Julius Evola
Questa – come tutti sanno – è la trama del dramma mistico di Riccardo Wagner: solo attraverso il quale i più sanno qualcosa circa la leggenda del Graal. Dramma mistico al cento per cento, di un devoto languore cristiano che già provocò l’aspra rivolta del Filosofo del “superuomo” della “volontà di potenza”, di Federico Nietzsche, contro il suo amico, Riccardo Wagner. Ma quali sono le fonti da cui Wagner ha tratto il suo dramma? E quali sono le corrispondenze effettive tra tale dramma e quelle fonti?
A tale riguardo s’impone un riconoscimento suscettibile ad estendersi anche al rapporto fra le opere della “Trilogia” wagneriana col contenuto effettivo dell’antica mitologia nordica. Non vi è adeguazione. Non vi è corrispondenza. Wagner ha preso degli spunti per formar arbitrariamente un mondo d’arte e di musica che sta per sé e che, fuor dal suo valor estetico, sotto vari riguardi, fuorvia, più che non propizi, la comprensione vera dei significati più profondi celati nei miti e nelle leggende originarie.

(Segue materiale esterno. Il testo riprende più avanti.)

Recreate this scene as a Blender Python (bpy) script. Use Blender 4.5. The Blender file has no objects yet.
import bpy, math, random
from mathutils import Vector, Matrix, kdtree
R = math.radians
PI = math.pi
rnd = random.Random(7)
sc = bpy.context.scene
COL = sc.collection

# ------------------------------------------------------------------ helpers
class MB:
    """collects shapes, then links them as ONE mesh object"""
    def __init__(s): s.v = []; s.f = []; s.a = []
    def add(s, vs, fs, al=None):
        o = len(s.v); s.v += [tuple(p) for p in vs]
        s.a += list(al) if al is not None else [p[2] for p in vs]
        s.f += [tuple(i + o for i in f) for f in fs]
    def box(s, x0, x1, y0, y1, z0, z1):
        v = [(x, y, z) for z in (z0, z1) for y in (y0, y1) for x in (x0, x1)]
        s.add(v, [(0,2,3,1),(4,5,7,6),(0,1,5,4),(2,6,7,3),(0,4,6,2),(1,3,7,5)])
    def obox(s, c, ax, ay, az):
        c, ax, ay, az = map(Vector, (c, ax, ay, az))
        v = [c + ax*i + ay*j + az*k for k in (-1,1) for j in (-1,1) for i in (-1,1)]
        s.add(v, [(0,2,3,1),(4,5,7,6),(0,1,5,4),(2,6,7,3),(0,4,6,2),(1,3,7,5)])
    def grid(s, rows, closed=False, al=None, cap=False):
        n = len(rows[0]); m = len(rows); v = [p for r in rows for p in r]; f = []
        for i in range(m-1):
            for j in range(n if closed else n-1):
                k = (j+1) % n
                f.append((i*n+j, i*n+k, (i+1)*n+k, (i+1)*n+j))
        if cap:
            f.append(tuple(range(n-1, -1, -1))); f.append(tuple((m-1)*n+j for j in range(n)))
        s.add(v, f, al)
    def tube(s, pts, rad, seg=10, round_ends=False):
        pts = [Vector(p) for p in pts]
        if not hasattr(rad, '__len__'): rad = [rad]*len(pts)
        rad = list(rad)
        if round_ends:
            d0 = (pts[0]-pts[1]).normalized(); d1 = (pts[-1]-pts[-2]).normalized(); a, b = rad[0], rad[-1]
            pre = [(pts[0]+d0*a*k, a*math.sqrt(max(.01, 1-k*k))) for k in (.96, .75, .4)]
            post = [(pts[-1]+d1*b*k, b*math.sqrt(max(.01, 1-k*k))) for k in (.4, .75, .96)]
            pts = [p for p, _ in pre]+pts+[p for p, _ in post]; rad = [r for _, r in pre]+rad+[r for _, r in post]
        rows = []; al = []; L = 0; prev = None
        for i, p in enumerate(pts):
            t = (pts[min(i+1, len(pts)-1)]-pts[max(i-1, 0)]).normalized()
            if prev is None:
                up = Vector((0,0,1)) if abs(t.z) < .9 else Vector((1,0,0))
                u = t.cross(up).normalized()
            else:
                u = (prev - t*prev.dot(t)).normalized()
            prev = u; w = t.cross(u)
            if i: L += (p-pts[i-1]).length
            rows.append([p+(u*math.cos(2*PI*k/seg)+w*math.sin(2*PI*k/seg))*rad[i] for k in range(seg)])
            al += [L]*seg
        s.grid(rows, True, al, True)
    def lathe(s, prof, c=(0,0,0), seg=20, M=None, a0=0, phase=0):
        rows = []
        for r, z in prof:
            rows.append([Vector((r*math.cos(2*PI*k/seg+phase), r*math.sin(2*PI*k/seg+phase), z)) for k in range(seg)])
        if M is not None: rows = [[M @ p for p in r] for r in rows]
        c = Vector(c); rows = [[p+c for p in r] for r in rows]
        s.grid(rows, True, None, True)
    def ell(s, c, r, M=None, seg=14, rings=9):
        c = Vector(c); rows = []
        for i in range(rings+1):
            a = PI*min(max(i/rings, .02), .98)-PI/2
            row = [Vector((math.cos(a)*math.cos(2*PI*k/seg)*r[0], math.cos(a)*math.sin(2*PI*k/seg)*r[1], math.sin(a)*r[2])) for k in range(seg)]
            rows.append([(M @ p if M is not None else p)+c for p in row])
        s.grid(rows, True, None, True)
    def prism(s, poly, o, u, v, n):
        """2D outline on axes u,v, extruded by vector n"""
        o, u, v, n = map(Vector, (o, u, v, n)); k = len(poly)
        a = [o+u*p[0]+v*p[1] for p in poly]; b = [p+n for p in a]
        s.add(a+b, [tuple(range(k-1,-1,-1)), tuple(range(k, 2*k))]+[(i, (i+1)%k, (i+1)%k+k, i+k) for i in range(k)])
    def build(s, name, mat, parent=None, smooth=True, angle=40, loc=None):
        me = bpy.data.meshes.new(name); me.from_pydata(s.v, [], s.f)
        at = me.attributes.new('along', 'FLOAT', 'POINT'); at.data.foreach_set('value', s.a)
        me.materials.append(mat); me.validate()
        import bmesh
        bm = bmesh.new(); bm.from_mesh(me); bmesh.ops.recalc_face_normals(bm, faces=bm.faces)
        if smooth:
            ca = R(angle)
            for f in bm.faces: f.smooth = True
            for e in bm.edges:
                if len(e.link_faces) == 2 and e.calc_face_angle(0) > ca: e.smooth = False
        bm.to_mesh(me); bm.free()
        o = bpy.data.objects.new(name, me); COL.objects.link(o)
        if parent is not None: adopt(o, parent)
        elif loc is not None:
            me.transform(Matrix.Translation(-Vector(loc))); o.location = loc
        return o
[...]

Ciò vale anche per il Mistero del Graal. Le fonti effettive di questa leggenda, provenzali e germaniche, non concordano che scarsamente con i tratti più salienti del dramma wagneriano. Parsifal non è un “puro”, egli ha già conosciuto, e “tecnicamente”, Banchefleur e, in nome della sua vocazione cavalleresca, ha lasciato morire sua madre. Kundry non è una bella creatura demonica strumento di Klingsor ma una vecchia al servigio degli stessi cavalieri del Graal. La lancia non è mai stata rapita. In Wolfram Von Eschenbach il Graal non è una coppa, ma una pietra, e una pietra “luciferina”: in altri testi, è un singolare oggetto che appare e sparisce ed è dotato di proprio movimento senza che nulla nemmeno da lontano possa richiamare il calice dell’Eucaristia. Simboli essenziali, come la spada spezzata e la prova della spada, il re morto o in letargo e la sua resurrezione, sono stati tralasciati da Wagner. E così via. Ma oltre a tutto questo è da dirsi che il contesto dei testi ci mostra che quella del Graal non è una leggenda cristiana che alla superficie, che i suoi elementi costitutivi sono di ben altra natura e retrocedono ben più lontano.
La tradizione cattolica, infatti, nulla sa circa il Graal, e lo stesso dicasi per i primi testi del cristianesimo in genere.
La letteratura cavalleresca fiorita intorno al Graal si affolla inesplicabilmente in un breve periodo, suscita un intenso interesse e poi scompare subitamente: nessun testo è anteriore al primo quarto del XII secolo e nessuno è posteriore al primo quarto del XIII secolo. Onde, l’impressione che si ha è quella di qualcosa di sotterraneo affiorato momentaneamente, ma subito respinto e soffocato da un’altra forza: quasi al titolo di una tradizione segreta che sotto “spoglie strane” tramandava un insegnamento poco riconducibile a quello della Chiesa allo stesso modo che la posteriore letteratura dei cosiddetti Fedeli d’Amore (secondo quanto è risultato dalle ricerche del compianto Luigi Valli), o la stessa letteratura ermetico-alchemica o, infine la tradizione stessa dei Templari. E – si noti – Wolfram Von Eschenbach chiama esattamente i cavalieri del Graal “templeise”, cioè i templari…
In tutto ciò si hanno corrispondenze e connessioni che, per chi sa della logica segreta che sempre presiede alla formazione dei simboli tradizionali, non sono affatto casuali o stravaganti. La sostanza originaria della leggenda del Graal si mantiene anche nella sua successiva forma cristianizzata, in quanto ché suo motivo centrale non è più il “peccato” di Amfortas, né la “tentazione” del “puro folle”, non qualcosa di “mistico” bensì qualcosa di essenzialmente “regale” e guerriero: è il motivo del re morto e della spada spezzata da rinsaldare in connessione ad un’impresa pericolosa e mortale proposta ad un eroe, che, riuscendo, si eleva ad una dignità trascendente, contrassegnata da questa singolare formula, che si trova nell’antico testo del Merlin: “Onore e gloria e potenza e gioia sempiterna al distruttore della morte!”